Acredito na Democracia como um sistema de governo em que o poder de tomar importantes decisões políticas está com os cidadãos (povo), direta ou indiretamente, por meio de representantes eleitos.
Mas e os concursos nesse contexto? Penso que o acesso de magistrados por concursos não são garantia permanente à sociedade.
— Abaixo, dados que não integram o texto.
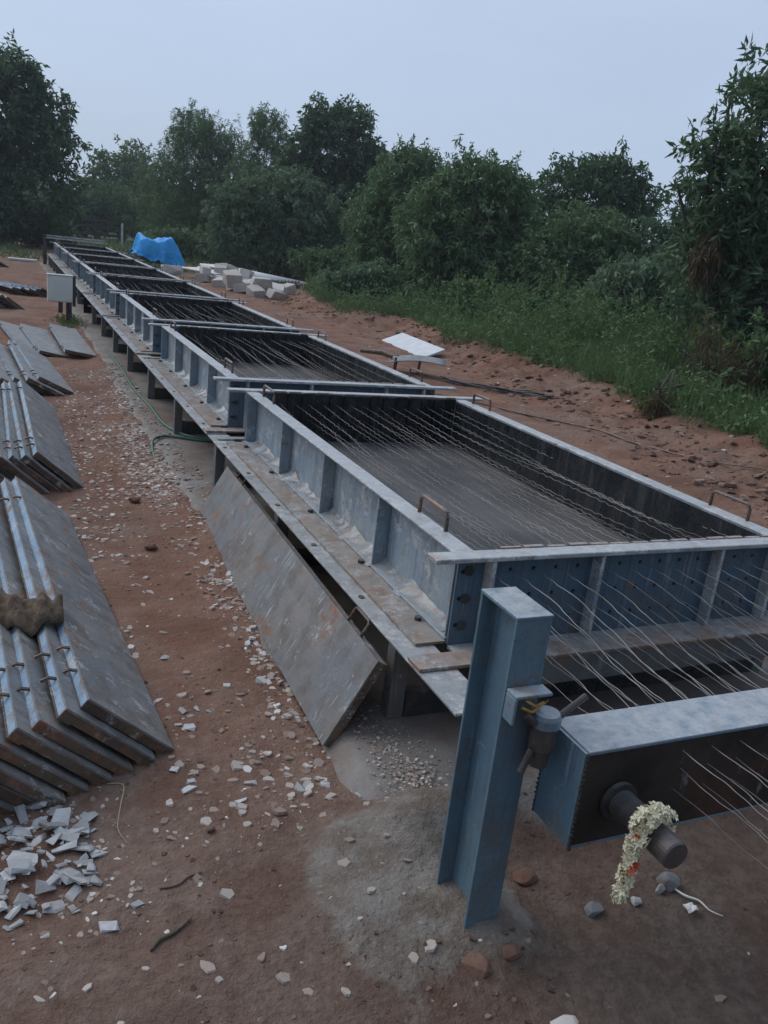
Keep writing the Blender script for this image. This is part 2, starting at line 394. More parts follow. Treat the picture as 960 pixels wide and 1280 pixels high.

Afinal, se por um lado os políticos ineficazes ou corruptos são submetidos ao escrutínio popular e podem não voltar a ser eleitos (e hoje existem os controles do MP, TCE, TCU, “Ficha Limpa”, etc.), por outro os funcionários concursados gozam de estabilidade no emprego, e os juízes desfrutam de vitaliciedade e inamovibilidade, o que os diferencia.
Por outro lado a vitaliciedade e inamovibilidade são condições necessárias ao bom exercício e adequada prestação jurisdicional, pois a sociedade não pode ter juízes receosos de uma eventual demissão, ou de uma transferência involuntária. Contudo, se por um lado tais proteções viabilizam bons julgamentos, por outro criam uma categoria profissional extremamente diferenciada e privilegiada o que pode afastá-la dos anseios sociais. Isto é particularmente grave por se tratar de funcionários do Estado que, diferentemente dos demais burocratas públicos, tomam decisões de especial gravidade para os cidadãos, afinal, são os detentores de um “poder político de Estado”, e não apenas seus servidores administrativos. É necessário pensarmos em anular o caráter aristocrático do Poder Judiciário.
Temos de refletir e propor a criação de mecanismos institucionais que torne a magistratura mais adequada ao século XXI e às sociedades democráticas, começando com o fortalecimento e maior independência do CNJ em relação ao Poder Judiciário e com a abertura de um debate amplo sobre formas mais democráticas de acesso às funções de direção nos tribunais e quando falo em formas democráticas me refiro a eleições que garantam o respeito à soberania popular.